The other downside is this bit of code:

NSString *selectorName = [NSString stringWithFormat:@"set%@:", [key stringByReplacingCharactersInRange:NSMakeRange(0,1) withString:[[key substringToIndex:1] capitalizedString]]];

if (value && value != [NSNull null] && [self respondsToSelector:NSSelectorFromString(selectorName)])...

This is checking if it’s a readonly property by looking for the selector setValue:. This is less than ideal, especially since you can declare custom setters for properties. However, I’ve never found a place where this is used in production code.

The last downside to this is side effects from calling setValue: type selectors. Many examples you see of NSCoding involve setting the instance variables inside of initWithCoder:, like so:

- (id)initWithCoder:(NSCoder *)decoder {
    self = [super init];
    if (!self) {
        return nil;
    _title = [decoder decodeObjectForKey:@"title"];
    _author = [decoder decodeObjectForKey:@"author"];
    _pageCount = [decoder decodeIntegerForKey:@"pageCount"];
    return self;

We had a great time trying to figure out why our final values didn’t match what we encoded, until we finally realized that some of the setter methods were setting other values in the class! That’s where the somewhat maniacal logging came into play. We ended up solving this by using a variant of this approach:

-(id)initWithCoder:(NSCoder *)aDecoder {
    self = [super init];
    _doNotUpdate = YES;
    [self agrianInitWithCoder:aDecoder];
    _doNotUpdate = NO;
    return self;

Any of our setter methods that had cascading effects all checked for _doNotUpdate before doing any changes.

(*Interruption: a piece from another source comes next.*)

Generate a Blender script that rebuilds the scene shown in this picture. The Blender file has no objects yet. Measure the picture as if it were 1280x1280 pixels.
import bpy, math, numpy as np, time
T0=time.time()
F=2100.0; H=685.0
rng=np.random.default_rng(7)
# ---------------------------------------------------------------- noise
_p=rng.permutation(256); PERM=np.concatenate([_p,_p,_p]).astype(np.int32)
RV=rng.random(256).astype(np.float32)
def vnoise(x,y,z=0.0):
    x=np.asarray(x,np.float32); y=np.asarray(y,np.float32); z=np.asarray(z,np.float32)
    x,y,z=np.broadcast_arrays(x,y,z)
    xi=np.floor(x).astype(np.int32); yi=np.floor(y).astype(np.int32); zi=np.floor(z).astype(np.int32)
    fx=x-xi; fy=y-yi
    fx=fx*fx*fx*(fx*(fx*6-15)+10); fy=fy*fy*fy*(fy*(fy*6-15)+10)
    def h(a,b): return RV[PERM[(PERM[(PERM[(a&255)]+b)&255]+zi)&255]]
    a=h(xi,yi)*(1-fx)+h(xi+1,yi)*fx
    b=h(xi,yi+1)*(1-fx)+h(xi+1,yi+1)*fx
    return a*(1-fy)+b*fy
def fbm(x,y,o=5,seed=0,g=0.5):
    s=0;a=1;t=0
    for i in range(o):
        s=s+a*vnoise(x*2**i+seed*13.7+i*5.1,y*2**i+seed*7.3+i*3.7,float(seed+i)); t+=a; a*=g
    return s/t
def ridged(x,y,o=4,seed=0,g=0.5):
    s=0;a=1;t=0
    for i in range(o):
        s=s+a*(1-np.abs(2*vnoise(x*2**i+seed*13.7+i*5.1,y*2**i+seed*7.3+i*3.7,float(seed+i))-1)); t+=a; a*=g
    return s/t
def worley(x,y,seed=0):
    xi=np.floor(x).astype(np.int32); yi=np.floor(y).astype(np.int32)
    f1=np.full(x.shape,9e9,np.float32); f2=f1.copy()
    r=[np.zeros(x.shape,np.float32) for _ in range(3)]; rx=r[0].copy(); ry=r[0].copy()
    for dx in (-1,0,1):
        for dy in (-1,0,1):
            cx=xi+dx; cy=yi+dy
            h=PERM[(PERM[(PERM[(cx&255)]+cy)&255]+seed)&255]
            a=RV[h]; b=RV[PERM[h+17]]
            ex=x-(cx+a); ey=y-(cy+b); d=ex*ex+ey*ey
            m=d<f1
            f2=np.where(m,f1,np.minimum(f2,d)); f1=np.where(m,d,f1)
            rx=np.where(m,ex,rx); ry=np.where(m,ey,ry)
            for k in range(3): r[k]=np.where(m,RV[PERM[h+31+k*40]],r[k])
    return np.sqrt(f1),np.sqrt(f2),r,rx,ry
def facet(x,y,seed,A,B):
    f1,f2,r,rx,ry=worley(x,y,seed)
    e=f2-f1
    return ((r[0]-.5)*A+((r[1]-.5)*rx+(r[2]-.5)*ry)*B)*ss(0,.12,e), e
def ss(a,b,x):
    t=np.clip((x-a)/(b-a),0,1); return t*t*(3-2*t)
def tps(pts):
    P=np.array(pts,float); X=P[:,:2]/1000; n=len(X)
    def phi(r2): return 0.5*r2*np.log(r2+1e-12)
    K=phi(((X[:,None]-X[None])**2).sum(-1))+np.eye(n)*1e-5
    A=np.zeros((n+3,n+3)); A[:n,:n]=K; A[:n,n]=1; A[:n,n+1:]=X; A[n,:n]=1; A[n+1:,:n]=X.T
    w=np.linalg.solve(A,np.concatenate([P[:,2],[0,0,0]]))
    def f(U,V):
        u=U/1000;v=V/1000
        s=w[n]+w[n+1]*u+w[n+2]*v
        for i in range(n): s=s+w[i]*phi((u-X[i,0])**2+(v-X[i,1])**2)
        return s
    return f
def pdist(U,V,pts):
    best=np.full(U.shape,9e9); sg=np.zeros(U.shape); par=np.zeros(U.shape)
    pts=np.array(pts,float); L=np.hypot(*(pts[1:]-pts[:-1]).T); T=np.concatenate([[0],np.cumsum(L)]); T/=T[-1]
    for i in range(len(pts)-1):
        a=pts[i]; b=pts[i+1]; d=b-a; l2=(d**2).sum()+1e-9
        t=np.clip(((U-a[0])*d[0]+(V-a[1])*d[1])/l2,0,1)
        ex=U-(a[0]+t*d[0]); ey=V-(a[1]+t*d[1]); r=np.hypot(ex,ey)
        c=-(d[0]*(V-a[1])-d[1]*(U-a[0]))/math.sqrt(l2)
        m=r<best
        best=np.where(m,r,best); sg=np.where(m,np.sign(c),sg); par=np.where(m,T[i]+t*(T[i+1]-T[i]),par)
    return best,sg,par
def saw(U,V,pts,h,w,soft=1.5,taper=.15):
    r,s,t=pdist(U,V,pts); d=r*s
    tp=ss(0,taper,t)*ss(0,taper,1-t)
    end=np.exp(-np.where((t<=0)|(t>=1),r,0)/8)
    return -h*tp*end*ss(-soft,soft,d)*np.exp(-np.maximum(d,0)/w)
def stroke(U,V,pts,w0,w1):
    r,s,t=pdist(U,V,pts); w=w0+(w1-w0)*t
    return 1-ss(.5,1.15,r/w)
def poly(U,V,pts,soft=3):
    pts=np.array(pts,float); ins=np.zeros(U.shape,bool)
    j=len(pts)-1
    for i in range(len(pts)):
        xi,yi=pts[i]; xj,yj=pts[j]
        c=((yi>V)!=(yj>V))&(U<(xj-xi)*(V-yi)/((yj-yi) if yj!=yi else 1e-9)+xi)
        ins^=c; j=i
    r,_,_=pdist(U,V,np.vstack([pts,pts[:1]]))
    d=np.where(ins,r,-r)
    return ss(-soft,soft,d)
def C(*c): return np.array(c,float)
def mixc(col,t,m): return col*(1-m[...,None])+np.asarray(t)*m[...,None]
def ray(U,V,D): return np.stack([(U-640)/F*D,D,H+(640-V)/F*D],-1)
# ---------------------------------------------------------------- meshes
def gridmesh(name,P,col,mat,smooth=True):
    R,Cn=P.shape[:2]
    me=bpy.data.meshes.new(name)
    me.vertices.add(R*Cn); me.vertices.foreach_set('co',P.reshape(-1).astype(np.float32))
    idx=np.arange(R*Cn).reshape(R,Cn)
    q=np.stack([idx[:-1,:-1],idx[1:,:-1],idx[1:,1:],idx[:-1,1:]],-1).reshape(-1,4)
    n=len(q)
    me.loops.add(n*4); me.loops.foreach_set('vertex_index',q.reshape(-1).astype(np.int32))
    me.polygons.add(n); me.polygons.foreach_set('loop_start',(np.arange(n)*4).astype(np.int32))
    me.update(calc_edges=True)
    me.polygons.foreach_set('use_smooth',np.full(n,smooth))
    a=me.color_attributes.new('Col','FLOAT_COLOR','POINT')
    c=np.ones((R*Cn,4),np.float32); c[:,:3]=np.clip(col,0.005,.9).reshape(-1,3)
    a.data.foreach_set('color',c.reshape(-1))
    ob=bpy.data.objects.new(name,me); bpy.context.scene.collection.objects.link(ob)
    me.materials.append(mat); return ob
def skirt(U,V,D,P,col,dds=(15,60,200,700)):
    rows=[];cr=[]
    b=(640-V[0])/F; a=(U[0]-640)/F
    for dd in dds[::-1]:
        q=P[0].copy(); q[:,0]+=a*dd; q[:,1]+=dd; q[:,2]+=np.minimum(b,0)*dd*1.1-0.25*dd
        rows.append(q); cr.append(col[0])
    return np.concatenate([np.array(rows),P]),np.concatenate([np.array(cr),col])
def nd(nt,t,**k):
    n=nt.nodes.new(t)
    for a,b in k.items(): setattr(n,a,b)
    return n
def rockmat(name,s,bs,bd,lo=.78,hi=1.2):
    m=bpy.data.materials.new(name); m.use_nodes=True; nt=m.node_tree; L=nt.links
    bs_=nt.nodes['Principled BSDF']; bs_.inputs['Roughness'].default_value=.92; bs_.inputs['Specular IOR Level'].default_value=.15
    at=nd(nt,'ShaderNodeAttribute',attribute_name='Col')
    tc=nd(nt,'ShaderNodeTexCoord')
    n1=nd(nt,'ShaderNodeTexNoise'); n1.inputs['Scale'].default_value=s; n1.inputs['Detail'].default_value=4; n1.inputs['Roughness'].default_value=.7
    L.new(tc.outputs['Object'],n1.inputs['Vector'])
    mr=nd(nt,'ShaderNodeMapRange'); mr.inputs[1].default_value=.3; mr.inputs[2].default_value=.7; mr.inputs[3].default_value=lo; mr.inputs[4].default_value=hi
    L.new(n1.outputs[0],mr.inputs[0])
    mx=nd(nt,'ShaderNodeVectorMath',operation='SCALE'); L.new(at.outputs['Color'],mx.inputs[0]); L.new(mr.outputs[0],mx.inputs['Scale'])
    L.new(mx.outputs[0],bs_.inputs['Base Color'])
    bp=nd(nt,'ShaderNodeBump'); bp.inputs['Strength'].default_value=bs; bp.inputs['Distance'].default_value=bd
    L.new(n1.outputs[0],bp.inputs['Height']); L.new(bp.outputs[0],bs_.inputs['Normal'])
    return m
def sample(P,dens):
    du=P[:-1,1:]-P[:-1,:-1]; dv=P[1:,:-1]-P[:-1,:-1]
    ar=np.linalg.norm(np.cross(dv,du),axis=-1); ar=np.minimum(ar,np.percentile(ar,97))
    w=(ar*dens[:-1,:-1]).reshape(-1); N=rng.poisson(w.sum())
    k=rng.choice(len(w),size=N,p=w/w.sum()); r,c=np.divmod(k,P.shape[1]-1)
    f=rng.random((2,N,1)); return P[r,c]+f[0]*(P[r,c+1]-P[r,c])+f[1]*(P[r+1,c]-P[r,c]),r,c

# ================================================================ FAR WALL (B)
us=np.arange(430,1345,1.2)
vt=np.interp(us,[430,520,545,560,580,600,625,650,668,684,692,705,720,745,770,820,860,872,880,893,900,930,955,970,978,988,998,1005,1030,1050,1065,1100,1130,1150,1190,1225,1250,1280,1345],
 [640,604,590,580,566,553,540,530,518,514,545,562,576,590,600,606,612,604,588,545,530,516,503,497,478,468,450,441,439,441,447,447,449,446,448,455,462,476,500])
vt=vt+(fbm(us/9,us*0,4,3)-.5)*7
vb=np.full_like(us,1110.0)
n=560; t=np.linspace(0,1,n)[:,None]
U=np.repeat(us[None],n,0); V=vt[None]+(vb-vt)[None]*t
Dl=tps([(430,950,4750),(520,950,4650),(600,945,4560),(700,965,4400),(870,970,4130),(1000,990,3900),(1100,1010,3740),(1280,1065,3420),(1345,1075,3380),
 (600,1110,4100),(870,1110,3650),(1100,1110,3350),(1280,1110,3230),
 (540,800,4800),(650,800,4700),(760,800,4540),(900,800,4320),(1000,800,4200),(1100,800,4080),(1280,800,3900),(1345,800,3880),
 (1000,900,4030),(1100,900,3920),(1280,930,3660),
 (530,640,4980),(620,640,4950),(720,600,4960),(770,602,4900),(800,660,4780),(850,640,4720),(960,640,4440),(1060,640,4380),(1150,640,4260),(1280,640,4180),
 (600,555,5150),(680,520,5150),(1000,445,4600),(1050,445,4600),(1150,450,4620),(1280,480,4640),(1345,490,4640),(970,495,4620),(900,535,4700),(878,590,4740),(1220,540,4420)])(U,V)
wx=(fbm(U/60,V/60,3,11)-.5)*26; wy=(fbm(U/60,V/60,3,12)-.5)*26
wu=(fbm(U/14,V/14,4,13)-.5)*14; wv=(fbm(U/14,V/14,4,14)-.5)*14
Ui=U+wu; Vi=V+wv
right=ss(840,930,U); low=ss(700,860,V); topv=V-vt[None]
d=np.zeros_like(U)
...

I won’t go over NSKeyedArchiver or NSKeyedUnarchiver here. Those classes are very straightforward once we had all the encoding/decoding worked out.

We always strive for Good Code. Clean Code. Code that conforms to all the standards and conventions and unicorns out there. But that doesn’t always work out. Sometimes the Right Code is very dirty indeed. So don’t feel bad when you end up committing atrocities in the name of deadlines. We’ve all done it. Some of us even blog about it.